The theme of the program was “Storybook Suites,” and three of the four works were inspired by fairy tales. Yet there was a surprise opening selection inspired by the loss of a central character in a 20th century fairy tale: Princess Leia’s theme from John Williams’ “Star Wars” score, a tribute to the passing of Carrier Fisher.

Opening the theme was a long, warm obbligato by horn principal Matt Muehl-Miller, which set the tone not just for the outstanding performances by ECSO principals, but the central role the orchestra’s reconfigured and excellent horn section was to play throughout. When the scheduled concert program began with the prelude to the opera “Hansel und Gretel” by (the original) Englebert Humperdinck, the horn section was luminous in its chorale for the well-known children’s prayer.

The concert took a break from the fairy tale theme for the seldom-performed Schumann Violin Concerto, featuring the Danish violinist Julie Eskar as guest soloist. The last orchestral work written by Schumann before his final descent into madness, the concerto was suppressed by his wife, Clara, and friend Johannes Brahms and languished unperformed for more than 80 years. The dramatic, very symphonic concerto still has many detractors, but its strength is Schumann’s characteristic songlike melodies and direct, unambiguous orchestration. Yehudi Menuhin called the concerto the "historically missing link" between the Beethoven and the Brahms concertos.

Shimada took the outer movements at brisk, propulsive tempos (Schumann’s tempo markings have long been debated in this work that he never heard performed), and the tall, blond Eskar, dressed in an elegant lace-trimmed gown, attacked the opening stops with a take-charge determination.

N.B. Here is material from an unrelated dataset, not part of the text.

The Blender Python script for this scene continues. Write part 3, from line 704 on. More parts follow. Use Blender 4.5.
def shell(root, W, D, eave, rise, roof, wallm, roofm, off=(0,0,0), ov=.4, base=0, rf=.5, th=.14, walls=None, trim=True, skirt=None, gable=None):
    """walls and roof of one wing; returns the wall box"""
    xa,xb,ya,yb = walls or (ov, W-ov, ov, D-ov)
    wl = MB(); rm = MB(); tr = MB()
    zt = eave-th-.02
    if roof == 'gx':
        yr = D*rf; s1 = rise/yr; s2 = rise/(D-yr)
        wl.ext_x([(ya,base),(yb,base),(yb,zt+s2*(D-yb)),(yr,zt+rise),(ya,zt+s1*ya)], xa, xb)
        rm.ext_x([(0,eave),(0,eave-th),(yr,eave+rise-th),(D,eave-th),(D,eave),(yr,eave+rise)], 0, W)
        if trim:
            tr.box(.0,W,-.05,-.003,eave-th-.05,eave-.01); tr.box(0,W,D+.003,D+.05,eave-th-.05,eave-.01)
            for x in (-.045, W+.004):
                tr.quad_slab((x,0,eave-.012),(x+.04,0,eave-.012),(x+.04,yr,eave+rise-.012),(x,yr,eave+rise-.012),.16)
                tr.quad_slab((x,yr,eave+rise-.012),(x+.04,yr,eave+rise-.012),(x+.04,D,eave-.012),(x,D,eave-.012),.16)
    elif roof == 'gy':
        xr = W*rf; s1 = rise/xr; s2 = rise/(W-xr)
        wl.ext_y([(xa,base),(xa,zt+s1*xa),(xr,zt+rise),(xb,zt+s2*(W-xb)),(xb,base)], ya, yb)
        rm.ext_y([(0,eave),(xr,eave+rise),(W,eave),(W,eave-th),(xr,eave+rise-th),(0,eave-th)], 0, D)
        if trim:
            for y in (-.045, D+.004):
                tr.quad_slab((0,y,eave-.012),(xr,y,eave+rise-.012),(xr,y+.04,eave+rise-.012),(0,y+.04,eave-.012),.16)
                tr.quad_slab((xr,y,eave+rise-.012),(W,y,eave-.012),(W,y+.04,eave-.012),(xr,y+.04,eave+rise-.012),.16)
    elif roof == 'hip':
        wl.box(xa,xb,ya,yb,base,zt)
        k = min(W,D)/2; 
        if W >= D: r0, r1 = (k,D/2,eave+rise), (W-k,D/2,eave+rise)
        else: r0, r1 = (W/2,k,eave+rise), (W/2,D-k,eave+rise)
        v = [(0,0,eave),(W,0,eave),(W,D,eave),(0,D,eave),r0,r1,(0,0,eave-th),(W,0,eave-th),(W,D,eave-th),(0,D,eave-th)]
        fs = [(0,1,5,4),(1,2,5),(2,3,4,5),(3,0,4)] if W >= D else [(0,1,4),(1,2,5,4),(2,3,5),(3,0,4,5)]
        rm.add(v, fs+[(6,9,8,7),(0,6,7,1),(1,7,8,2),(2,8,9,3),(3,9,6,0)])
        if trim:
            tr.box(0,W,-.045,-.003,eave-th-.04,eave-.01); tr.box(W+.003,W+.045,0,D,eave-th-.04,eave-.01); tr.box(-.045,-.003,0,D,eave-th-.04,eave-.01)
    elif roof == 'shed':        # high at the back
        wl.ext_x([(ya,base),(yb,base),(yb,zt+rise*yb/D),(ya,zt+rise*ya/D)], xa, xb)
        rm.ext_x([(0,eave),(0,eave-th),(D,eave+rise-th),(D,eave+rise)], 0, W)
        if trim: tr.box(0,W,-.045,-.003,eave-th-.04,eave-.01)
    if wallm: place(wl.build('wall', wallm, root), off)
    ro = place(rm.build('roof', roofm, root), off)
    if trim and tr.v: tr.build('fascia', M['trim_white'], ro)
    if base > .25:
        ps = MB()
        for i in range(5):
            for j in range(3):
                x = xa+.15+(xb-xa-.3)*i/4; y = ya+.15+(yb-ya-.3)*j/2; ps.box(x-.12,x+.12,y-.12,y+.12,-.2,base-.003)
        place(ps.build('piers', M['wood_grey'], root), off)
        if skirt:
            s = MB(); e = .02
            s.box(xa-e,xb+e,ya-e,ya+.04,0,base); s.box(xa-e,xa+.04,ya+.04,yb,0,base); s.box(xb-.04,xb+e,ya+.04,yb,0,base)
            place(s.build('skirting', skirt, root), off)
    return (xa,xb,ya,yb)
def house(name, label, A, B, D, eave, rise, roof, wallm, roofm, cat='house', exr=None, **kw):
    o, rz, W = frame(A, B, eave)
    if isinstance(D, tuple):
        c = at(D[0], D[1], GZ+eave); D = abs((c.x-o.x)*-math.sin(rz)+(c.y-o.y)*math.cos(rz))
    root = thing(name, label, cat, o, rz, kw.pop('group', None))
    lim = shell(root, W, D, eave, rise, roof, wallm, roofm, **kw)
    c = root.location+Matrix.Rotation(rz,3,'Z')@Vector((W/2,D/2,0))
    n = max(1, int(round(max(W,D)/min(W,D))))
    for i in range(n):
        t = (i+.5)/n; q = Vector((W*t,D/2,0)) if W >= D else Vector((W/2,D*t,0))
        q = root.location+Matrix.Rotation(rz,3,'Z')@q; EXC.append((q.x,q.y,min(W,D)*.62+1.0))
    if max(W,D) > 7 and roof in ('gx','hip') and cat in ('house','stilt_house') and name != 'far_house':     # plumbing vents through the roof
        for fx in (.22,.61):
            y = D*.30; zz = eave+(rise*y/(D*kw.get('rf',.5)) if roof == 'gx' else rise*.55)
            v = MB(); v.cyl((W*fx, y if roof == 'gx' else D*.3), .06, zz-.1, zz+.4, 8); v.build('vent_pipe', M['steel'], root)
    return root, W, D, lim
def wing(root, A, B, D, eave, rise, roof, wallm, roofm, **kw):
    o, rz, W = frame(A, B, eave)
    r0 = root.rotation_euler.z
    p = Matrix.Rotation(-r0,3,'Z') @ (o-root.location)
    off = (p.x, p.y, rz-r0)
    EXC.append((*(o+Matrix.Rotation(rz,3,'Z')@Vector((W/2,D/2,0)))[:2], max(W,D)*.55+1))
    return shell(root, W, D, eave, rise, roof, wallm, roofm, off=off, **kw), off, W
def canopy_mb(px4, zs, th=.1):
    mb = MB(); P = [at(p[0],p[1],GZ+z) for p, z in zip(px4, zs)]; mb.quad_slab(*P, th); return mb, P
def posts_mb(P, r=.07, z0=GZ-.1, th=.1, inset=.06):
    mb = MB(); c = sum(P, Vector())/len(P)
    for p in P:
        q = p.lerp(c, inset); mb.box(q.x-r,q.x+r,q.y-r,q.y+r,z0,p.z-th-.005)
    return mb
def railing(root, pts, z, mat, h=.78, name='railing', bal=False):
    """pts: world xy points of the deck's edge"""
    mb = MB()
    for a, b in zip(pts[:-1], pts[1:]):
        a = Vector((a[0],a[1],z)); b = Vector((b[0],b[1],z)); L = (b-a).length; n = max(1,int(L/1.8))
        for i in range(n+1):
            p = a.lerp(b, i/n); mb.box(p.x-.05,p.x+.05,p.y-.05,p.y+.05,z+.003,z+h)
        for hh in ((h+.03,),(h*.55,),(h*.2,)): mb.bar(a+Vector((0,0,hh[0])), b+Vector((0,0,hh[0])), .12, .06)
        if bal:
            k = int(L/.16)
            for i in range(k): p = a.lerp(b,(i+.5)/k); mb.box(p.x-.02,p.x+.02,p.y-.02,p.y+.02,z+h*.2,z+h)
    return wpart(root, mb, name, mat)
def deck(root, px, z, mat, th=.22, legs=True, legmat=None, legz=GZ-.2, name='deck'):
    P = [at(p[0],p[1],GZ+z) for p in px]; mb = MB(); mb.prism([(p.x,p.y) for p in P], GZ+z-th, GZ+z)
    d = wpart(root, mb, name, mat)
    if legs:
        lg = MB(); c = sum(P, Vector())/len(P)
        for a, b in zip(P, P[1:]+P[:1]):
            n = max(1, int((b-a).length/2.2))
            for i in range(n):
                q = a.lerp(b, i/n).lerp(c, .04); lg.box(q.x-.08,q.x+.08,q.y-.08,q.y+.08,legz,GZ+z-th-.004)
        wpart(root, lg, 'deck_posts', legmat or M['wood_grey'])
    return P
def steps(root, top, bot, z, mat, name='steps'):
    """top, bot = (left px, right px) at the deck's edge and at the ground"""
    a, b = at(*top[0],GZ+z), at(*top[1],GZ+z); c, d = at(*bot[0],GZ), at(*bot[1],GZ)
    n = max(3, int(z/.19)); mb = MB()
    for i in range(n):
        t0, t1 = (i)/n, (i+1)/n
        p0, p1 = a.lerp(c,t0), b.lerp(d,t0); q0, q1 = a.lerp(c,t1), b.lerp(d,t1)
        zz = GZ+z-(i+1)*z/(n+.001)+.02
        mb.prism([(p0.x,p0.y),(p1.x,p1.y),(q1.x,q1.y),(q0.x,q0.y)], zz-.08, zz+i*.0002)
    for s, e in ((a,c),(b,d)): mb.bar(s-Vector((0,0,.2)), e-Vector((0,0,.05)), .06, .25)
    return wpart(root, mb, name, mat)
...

The opening movement, in the tragic key of D minor, is an odd structure, with a grand and portentous heart-of-the-Romantic-era main theme in the orchestra alternating with an almost introspective lyric theme chiefly in the solo violin. Eskar’s violin voicings were the glue uniting the contrasts. Her transitional passages, with her rich, woody timbre rising to poignant pulsing cadences with a tremolo on a single string amid the multiple stops, was dramatic and powerful, her flourish of the bow over her head on the final phrases adding to the drama. In the soft, searching lyric passages, Shimada ratcheted down the orchestral dynamics to evoke the intimacy of chamber music.

In the slow movement, the intimacy intensified as Eskar spun the long golden thread of the gorgeous, songlike theme that Schumann said was dictated to him by the ghost of Schubert. The quick movement led directly to an attacca outburst of the finale, one of the oddest final movements to any concerto, set as a polonaise. Here, Eskar carried movement, very much the glue tying the work together with fierce passagework and powerful final pages driving to the coda.

Audience response was fairly tepid, with no spontaneous standing ovation. This was likely because the contrasts between the orchestral eruptions that interspersed Eskar’s searching violin passages were oddly subdued, lacking a sizzling attack.

After intermission, the fairy tales returned, with Shimada leading orchestral showpieces from two great ballets by the two great Russian ballet composers: Excerpts from Tchaikovsky’s “Sleeping Beauty” Suite and Prokofiev’s “Cinderella.” Here, the audience so unfamiliar the Schumann got to waltz in their seats to some very well-known fare, as the orchestra swelled with five percussionists, harpist Colleen Thorburn and an array of the low winds so beloved by Russian composers.

The Tchaikovsky performance opened with a raucous, percussion-driven Introduction and ended with the waltz made famous to a generation of youngsters as the song “Once Upon a Dream” from the Disney “Sleeping Beauty.” The Pas de six variations in between danced past on a wave of arpeggios from harpist Thorburn, spirited dance tempos and lovely spotlight moments from clarinetist Kelli O’Connor, flutist Nancy Chaput and oboist Carla Parodi.

The ballet selections were a bit of a mash-up, culled and regrouped, but the final six sections of Prokofiev showed the ECSO at its best. Shimada was relaxed, turned to speak over his shoulder between sections – “This is where Cinderella arrives at the ball” – and the orchestra was tack-sharp in its sectional play in the mercurial 1945 score. In the two scenes from the ball, the sectional play in the strings, often in Prokofiev’s characteristically off-center figurations, was vivid and exciting.

The “Cinderella,” with its sonic brilliance, sarcastic goofiness and rhythmic surety showed Shimada and company at their best. The concert closed with the ferocity lacking in the Schumann and sent the audience home humming.